In Spain, the cultivation of GM crops has been legal for some time now, but numerous civil and community organizations are opposed to this type of agriculture, which puts local biodiversity at risk.
Prominent among these is Micorriza, a nonprofit association that seeks to conserve and protect not only the natural heritage but also local cultural and traditional values. Its president is Ossian De Leyva Briongos, an active member of the Slow Food Youth Network (SFYN) in Spain. Ossian has an ordinary degree in environmental sciences and a master’s degree in the ecosystem restoration from the University di Alcalà, Madrid Polytechnic and the Cumplutense University of Madrid. His encounters with the Slow Food network in 2014 and 2016 at Terra Madre Salone del Gusto merely confirmed what he already knew: namely that the defense of the planet relies on a form of agriculture that protects biodiversity and the work of small-scale farmers.
Ossian has always lived in Escalera, a small village in the Alto Tajo Protected Nature Park in the province of Guadalajara, where his parents Carmen and Chema, also members of Slow Food, run a holiday farm and live sustainably. More precisely, they grow a garden that, besides providing most of the food they serve on the farm, is also the hub of some of Micorriza’s educational activities.

‘One of the activities my folks are especially proud of is their Taste Workshop on tomatoes,’ says Ossian. ‘Every year they plant more than 60 varieties, all with different shapes, flavors and colors. To raise people’s awareness they have them taste local varieties and hybrid produce and ask them which they prefer. It’s obvious what the answer is, almost always! Another interesting project is Biodiversity on the Plate in which they compare local, national and foreign varieties, all strictly organic, explaining not only their gastronomic properties but also telling the stories behind them. Then they have guests taste the varieties at the holiday farm restaurant and thus introduce them to the values of Slow Food.’
Alongside Ossian, another eleven young members of the Micorriza Association devote special attention to little known heirloom varieties, such as bolos de Torete, a bean variety grown only in the Molina de Aragòn region and included on the Ark of Taste. They are grown by about a hundred families solely for personal consumption and risk disappearing for good due to the fact that they are being replaced by similar, more lucrative varieties from the provinces of Leòn and Cuenca.

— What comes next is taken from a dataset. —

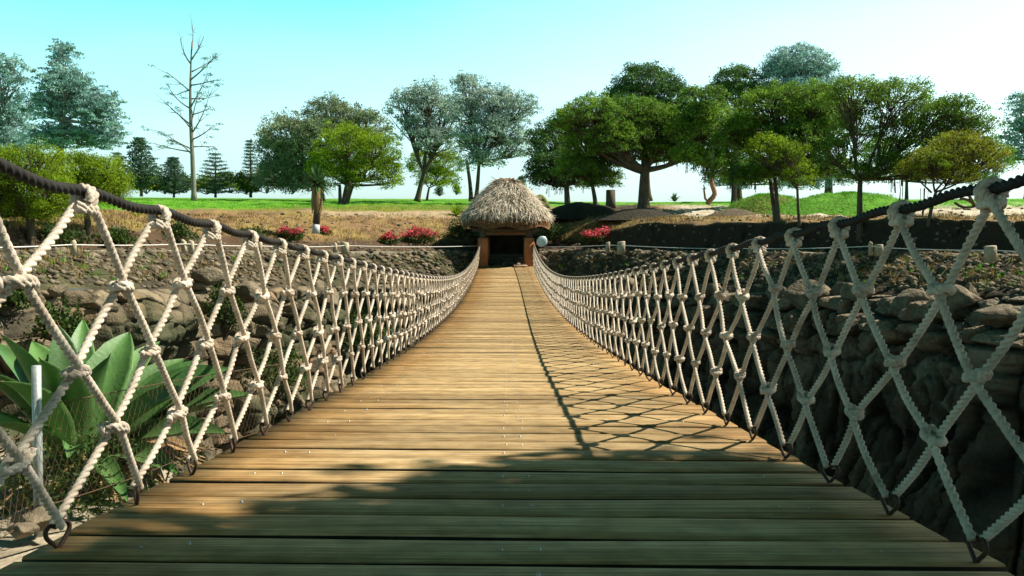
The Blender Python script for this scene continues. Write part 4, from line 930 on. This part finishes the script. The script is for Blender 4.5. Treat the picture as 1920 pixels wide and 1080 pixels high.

Many traditional local varieties in the area are already extinct as a result of the emigration of a large percentage of the population to urban areas and the new generations’ loss of interest in them.

To check this phenomenon, the association has resuscitated a number of abandoned gardens in the Molina de Aragon area, converting them into social gardens where children and adults can take part in educational workshops, learn to tend the plants, exchange seeds and learn about traditional local varieties.
One of the association’s main activities over the last ten years has been the recovery of local varieties. To do this it asks senior citizens to donate the traditional seeds they still have and coordinates a project for the reuse of local varieties at the Centro Nacional de Recursos Fitogenéticos, a state-run seed bank. After planting the seeds collected and letting them grow, they distribute them among more than a hundred local families who continue to cultivate them. The project is starting to work, with some of the seeds bringing virtually unknown traditional produce back to life, with success at the local markets.
‘Over the last few years, alas, a lot of subsidies to organic growers have been cut,’ concludes Ossian, ‘At the moment, it’s impossible for small producers to fight industrial agriculture and its national, imported and, above all, GM produce. Many farmers have had to leave the land though others are resisting. It is these courageous individuals who need all the support we can give them. And we’re here not only to set an example but also to fight by their side, so that many more small associations like Micorriza can thrive all over Spain.’